## PROVIDED DATA

>>>>

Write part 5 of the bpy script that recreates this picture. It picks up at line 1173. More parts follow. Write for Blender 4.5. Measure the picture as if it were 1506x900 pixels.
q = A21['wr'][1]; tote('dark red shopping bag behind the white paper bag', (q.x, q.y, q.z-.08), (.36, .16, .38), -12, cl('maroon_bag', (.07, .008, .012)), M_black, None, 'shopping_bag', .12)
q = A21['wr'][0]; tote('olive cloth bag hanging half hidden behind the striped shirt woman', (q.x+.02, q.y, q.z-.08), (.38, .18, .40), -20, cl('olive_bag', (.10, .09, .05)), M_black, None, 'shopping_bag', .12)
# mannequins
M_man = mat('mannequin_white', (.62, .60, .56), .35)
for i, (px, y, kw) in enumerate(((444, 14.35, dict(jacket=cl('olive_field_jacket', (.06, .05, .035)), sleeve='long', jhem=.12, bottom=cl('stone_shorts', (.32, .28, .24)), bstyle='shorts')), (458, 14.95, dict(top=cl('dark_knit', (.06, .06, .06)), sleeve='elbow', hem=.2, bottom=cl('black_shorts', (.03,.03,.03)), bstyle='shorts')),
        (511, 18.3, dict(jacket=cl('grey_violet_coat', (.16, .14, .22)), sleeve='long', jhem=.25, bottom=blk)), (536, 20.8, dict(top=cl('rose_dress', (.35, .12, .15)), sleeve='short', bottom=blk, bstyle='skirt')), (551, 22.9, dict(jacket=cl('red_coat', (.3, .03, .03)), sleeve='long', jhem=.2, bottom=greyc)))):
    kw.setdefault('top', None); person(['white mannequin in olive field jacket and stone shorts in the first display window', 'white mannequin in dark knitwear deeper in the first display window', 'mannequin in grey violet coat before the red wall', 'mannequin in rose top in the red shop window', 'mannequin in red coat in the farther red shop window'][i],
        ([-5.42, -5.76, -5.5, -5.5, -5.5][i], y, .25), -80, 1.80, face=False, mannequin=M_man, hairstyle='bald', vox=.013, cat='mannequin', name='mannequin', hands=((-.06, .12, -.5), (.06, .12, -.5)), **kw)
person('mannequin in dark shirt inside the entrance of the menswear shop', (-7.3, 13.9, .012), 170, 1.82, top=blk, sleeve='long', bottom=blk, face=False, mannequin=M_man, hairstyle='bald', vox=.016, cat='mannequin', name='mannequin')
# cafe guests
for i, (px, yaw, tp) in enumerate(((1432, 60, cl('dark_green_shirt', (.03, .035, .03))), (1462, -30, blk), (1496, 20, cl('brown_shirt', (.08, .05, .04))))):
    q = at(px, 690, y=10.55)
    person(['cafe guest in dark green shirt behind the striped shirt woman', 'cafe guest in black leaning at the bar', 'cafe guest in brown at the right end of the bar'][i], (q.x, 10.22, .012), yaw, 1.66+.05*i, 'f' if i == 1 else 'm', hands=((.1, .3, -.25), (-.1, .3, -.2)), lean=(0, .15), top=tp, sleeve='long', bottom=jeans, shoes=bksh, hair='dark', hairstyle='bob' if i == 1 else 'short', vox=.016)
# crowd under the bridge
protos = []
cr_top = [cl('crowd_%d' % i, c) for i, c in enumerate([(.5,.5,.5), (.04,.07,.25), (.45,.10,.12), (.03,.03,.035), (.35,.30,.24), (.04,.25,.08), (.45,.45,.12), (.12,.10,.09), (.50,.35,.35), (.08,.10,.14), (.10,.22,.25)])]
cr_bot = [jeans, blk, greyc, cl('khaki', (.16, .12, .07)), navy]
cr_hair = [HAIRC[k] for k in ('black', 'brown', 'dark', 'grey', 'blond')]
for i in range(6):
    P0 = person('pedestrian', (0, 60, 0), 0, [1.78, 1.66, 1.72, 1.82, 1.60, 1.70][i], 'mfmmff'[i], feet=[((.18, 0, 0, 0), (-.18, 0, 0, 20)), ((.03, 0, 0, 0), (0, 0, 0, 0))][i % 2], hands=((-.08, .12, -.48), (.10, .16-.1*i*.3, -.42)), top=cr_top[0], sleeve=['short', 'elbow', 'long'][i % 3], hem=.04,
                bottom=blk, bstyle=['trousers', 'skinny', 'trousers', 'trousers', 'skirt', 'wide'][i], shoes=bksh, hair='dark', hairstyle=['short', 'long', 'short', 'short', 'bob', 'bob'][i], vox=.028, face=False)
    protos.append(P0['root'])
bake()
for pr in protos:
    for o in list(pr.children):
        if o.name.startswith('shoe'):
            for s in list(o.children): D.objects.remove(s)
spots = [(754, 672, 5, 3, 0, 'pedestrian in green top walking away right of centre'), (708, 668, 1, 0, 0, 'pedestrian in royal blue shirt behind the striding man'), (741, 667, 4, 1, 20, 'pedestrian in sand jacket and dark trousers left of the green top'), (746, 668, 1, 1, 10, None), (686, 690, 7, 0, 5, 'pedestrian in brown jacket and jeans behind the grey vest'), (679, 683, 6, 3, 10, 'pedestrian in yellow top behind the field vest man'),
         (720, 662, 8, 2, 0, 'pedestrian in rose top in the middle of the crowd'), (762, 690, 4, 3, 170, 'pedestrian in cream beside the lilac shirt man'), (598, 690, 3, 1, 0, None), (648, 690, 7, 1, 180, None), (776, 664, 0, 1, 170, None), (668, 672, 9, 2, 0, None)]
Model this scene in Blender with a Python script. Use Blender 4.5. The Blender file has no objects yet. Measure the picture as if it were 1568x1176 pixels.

<<<<

## TASK TO CARRY OUT
Print the entries exactly. Include every one.

## FULL OUTPUT
Write part 5 of the bpy script that recreates this picture. It picks up at line 1173. More parts follow. Write for Blender 4.5. Measure the picture as if it were 1506x900 pixels.
q = A21['wr'][1]; tote('dark red shopping bag behind the white paper bag', (q.x, q.y, q.z-.08), (.36, .16, .38), -12, cl('maroon_bag', (.07, .008, .012)), M_black, None, 'shopping_bag', .12)
q = A21['wr'][0]; tote('olive cloth bag hanging half hidden behind the striped shirt woman', (q.x+.02, q.y, q.z-.08), (.38, .18, .40), -20, cl('olive_bag', (.10, .09, .05)), M_black, None, 'shopping_bag', .12)
# mannequins
M_man = mat('mannequin_white', (.62, .60, .56), .35)
for i, (px, y, kw) in enumerate(((444, 14.35, dict(jacket=cl('olive_field_jacket', (.06, .05, .035)), sleeve='long', jhem=.12, bottom=cl('stone_shorts', (.32, .28, .24)), bstyle='shorts')), (458, 14.95, dict(top=cl('dark_knit', (.06, .06, .06)), sleeve='elbow', hem=.2, bottom=cl('black_shorts', (.03,.03,.03)), bstyle='shorts')),
        (511, 18.3, dict(jacket=cl('grey_violet_coat', (.16, .14, .22)), sleeve='long', jhem=.25, bottom=blk)), (536, 20.8, dict(top=cl('rose_dress', (.35, .12, .15)), sleeve='short', bottom=blk, bstyle='skirt')), (551, 22.9, dict(jacket=cl('red_coat', (.3, .03, .03)), sleeve='long', jhem=.2, bottom=greyc)))):
    kw.setdefault('top', None); person(['white mannequin in olive field jacket and stone shorts in the first display window', 'white mannequin in dark knitwear deeper in the first display window', 'mannequin in grey violet coat before the red wall', 'mannequin in rose top in the red shop window', 'mannequin in red coat in the farther red shop window'][i],
        ([-5.42, -5.76, -5.5, -5.5, -5.5][i], y, .25), -80, 1.80, face=False, mannequin=M_man, hairstyle='bald', vox=.013, cat='mannequin', name='mannequin', hands=((-.06, .12, -.5), (.06, .12, -.5)), **kw)
person('mannequin in dark shirt inside the entrance of the menswear shop', (-7.3, 13.9, .012), 170, 1.82, top=blk, sleeve='long', bottom=blk, face=False, mannequin=M_man, hairstyle='bald', vox=.016, cat='mannequin', name='mannequin')
# cafe guests
for i, (px, yaw, tp) in enumerate(((1432, 60, cl('dark_green_shirt', (.03, .035, .03))), (1462, -30, blk), (1496, 20, cl('brown_shirt', (.08, .05, .04))))):
    q = at(px, 690, y=10.55)
    person(['cafe guest in dark green shirt behind the striped shirt woman', 'cafe guest in black leaning at the bar', 'cafe guest in brown at the right end of the bar'][i], (q.x, 10.22, .012), yaw, 1.66+.05*i, 'f' if i == 1 else 'm', hands=((.1, .3, -.25), (-.1, .3, -.2)), lean=(0, .15), top=tp, sleeve='long', bottom=jeans, shoes=bksh, hair='dark', hairstyle='bob' if i == 1 else 'short', vox=.016)
# crowd under the bridge
protos = []
cr_top = [cl('crowd_%d' % i, c) for i, c in enumerate([(.5,.5,.5), (.04,.07,.25), (.45,.10,.12), (.03,.03,.035), (.35,.30,.24), (.04,.25,.08), (.45,.45,.12), (.12,.10,.09), (.50,.35,.35), (.08,.10,.14), (.10,.22,.25)])]
cr_bot = [jeans, blk, greyc, cl('khaki', (.16, .12, .07)), navy]
cr_hair = [HAIRC[k] for k in ('black', 'brown', 'dark', 'grey', 'blond')]
for i in range(6):
    P0 = person('pedestrian', (0, 60, 0), 0, [1.78, 1.66, 1.72, 1.82, 1.60, 1.70][i], 'mfmmff'[i], feet=[((.18, 0, 0, 0), (-.18, 0, 0, 20)), ((.03, 0, 0, 0), (0, 0, 0, 0))][i % 2], hands=((-.08, .12, -.48), (.10, .16-.1*i*.3, -.42)), top=cr_top[0], sleeve=['short', 'elbow', 'long'][i % 3], hem=.04,
                bottom=blk, bstyle=['trousers', 'skinny', 'trousers', 'trousers', 'skirt', 'wide'][i], shoes=bksh, hair='dark', hairstyle=['short', 'long', 'short', 'short', 'bob', 'bob'][i], vox=.028, face=False)
    protos.append(P0['root'])
bake()
for pr in protos:
    for o in list(pr.children):
        if o.name.startswith('shoe'):
            for s in list(o.children): D.objects.remove(s)
spots = [(754, 672, 5, 3, 0, 'pedestrian in green top walking away right of centre'), (708, 668, 1, 0, 0, 'pedestrian in royal blue shirt behind the striding man'), (741, 667, 4, 1, 20, 'pedestrian in sand jacket and dark trousers left of the green top'), (746, 668, 1, 1, 10, None), (686, 690, 7, 0, 5, 'pedestrian in brown jacket and jeans behind the grey vest'), (679, 683, 6, 3, 10, 'pedestrian in yellow top behind the field vest man'),
         (720, 662, 8, 2, 0, 'pedestrian in rose top in the middle of the crowd'), (762, 690, 4, 3, 170, 'pedestrian in cream beside the lilac shirt man'), (598, 690, 3, 1, 0, None), (648, 690, 7, 1, 180, None), (776, 664, 0, 1, 170, None), (668, 672, 9, 2, 0, None)]
Model this scene in Blender with a Python script. Use Blender 4.5. The Blender file has no objects yet. Measure the picture as if it were 1568x1176 pixels.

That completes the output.